El texto toca, además, otro criterio fundamental: la fe en la resurrección. Esto significa la creencia de que Dios existe, de que existe un juzgamiento y una retribución para nuestras actitudes: no da lo mismo ser solidario o ser explotador.

Así vamos formando el cuadro que nos lleva a ser enaltecidos o humillados: ¿a quién queremos que nos evalúe? ¿La sociedad, los aduladores o el Señor?

Si queremos que sea Jesucristo a darnos su calificación, hemos de ser humildes, pero sin complejo de inferioridad, o eterno complejo de víctima inocente.
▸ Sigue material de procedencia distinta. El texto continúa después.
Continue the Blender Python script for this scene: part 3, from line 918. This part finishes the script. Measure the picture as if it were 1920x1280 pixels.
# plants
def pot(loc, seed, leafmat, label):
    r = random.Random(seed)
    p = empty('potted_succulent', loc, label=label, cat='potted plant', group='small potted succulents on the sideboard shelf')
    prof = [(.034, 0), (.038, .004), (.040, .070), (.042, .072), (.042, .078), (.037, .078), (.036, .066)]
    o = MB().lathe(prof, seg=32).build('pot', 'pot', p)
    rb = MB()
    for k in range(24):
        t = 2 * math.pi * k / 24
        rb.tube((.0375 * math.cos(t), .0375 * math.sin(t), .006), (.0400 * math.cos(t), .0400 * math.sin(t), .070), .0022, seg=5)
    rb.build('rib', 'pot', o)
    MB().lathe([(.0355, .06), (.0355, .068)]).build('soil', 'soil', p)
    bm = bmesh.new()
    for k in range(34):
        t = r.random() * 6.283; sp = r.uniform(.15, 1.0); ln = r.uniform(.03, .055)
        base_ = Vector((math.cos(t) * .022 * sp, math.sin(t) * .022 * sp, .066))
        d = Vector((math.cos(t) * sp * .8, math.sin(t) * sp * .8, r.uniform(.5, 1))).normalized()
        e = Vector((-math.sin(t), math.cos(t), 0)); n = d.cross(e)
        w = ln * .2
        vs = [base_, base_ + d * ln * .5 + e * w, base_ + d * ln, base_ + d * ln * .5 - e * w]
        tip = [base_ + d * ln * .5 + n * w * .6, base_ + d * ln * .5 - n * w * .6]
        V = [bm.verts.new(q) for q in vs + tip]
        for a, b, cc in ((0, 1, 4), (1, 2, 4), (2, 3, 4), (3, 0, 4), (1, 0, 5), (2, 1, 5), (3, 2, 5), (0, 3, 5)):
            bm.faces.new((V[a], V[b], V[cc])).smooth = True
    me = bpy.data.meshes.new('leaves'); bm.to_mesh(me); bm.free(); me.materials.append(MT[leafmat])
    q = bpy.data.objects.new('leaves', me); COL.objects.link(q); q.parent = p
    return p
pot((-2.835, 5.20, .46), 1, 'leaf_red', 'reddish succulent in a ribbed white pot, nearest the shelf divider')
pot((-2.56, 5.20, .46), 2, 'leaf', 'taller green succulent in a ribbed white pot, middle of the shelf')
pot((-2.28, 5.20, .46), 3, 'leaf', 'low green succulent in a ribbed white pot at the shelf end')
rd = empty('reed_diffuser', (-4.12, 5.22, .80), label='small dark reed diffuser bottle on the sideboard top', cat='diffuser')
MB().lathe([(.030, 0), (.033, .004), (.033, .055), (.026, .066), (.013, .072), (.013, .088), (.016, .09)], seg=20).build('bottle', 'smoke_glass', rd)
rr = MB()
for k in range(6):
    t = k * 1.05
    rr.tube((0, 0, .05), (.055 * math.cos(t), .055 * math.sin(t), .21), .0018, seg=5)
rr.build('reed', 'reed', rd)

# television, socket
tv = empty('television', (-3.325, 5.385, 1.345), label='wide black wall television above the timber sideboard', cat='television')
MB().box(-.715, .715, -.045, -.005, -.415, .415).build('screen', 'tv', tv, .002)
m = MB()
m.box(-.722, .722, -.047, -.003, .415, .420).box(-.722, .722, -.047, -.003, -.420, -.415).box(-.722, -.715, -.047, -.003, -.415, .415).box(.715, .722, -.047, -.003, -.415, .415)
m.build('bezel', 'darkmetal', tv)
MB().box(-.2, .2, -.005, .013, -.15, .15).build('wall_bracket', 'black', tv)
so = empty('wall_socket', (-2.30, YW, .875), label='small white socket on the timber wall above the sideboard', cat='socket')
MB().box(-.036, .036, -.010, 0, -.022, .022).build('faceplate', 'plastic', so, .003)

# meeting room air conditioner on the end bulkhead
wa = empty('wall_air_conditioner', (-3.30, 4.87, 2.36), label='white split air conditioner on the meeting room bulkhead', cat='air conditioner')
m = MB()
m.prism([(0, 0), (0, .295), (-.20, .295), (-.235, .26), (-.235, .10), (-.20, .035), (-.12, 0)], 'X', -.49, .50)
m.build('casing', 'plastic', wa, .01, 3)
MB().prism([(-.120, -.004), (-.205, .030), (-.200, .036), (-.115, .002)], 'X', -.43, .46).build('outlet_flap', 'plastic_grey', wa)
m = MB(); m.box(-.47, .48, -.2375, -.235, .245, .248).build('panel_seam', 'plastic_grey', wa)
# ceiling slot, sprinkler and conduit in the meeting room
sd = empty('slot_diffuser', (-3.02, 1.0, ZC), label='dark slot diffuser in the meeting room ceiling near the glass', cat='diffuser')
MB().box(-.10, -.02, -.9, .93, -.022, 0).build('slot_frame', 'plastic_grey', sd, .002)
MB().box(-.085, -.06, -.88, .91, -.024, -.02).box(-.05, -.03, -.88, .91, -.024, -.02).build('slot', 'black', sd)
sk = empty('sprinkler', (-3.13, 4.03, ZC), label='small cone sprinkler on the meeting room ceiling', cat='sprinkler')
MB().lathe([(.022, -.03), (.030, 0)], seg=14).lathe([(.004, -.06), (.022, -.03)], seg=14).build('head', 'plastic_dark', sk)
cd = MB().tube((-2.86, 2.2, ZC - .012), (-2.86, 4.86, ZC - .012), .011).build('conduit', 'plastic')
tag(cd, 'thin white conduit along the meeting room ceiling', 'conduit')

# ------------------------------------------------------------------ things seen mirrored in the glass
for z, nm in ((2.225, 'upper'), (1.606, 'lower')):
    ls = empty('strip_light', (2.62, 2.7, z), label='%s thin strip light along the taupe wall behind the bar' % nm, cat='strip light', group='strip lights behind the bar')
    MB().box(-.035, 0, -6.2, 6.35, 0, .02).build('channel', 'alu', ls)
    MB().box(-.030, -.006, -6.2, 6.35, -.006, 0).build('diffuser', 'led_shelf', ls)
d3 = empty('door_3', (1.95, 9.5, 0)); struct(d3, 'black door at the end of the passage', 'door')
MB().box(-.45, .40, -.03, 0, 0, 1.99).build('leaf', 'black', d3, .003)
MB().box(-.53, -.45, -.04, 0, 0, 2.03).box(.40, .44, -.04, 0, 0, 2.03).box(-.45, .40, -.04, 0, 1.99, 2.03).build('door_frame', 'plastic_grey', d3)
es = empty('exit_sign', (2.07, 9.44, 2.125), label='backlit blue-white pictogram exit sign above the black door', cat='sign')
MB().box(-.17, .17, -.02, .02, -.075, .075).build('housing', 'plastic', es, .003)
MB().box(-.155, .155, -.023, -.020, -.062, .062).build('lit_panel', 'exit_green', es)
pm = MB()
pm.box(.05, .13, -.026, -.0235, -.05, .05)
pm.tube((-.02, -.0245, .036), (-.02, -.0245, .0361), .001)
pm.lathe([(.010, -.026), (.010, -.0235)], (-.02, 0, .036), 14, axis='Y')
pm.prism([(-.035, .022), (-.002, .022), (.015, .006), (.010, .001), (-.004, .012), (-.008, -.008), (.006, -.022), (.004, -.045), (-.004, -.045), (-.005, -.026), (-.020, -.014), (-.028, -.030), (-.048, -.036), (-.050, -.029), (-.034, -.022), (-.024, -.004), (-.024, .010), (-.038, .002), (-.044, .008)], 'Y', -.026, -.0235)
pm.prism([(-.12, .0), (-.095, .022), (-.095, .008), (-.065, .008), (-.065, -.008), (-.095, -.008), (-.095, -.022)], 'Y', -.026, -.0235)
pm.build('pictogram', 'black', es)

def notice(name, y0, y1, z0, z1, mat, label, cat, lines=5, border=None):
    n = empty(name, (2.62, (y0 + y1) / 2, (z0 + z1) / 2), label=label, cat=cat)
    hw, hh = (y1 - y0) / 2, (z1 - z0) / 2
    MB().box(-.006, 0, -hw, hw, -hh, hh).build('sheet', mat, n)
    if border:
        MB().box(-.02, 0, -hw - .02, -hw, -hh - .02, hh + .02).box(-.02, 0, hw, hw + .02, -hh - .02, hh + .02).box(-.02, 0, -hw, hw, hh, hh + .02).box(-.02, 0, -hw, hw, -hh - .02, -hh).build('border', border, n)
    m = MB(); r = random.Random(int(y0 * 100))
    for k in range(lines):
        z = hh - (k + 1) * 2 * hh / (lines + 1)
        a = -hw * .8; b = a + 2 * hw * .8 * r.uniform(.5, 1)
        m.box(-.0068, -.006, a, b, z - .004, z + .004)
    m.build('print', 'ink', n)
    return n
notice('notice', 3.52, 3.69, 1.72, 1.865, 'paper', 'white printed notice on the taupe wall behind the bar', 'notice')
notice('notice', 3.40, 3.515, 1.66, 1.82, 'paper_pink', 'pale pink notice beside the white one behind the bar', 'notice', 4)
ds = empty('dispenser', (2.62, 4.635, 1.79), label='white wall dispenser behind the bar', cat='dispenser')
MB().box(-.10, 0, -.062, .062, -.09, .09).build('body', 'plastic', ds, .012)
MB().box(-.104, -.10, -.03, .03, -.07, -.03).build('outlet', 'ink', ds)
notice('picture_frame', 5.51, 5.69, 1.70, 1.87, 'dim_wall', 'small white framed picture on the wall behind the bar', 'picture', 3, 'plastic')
Ser humilde es reconocer los talentos que se tiene y no apropiarse de ellos; es también percatarse de las propias limitaciones y poner empeño constante por superarlas. La persona humilde procura agradar a Dios, respetando sus enseñanzas; en cuanto el orgulloso, quiere los primeros puestos.

Es más, con frecuencia, al buscar los primeros lugares, el soberbio no se importa con los medios usados, ni con su inmoralidad. Delante de sus súbditos es prepotente y grosero; delante de sus superiores es servil y chupamedias; ofende con palabras, pero no tiene sencillez para pedir perdón con palabras.

Conclusión: tarde o temprano la vida muestra: “Quien se humilla será elevado, y quien se eleva será humillado”.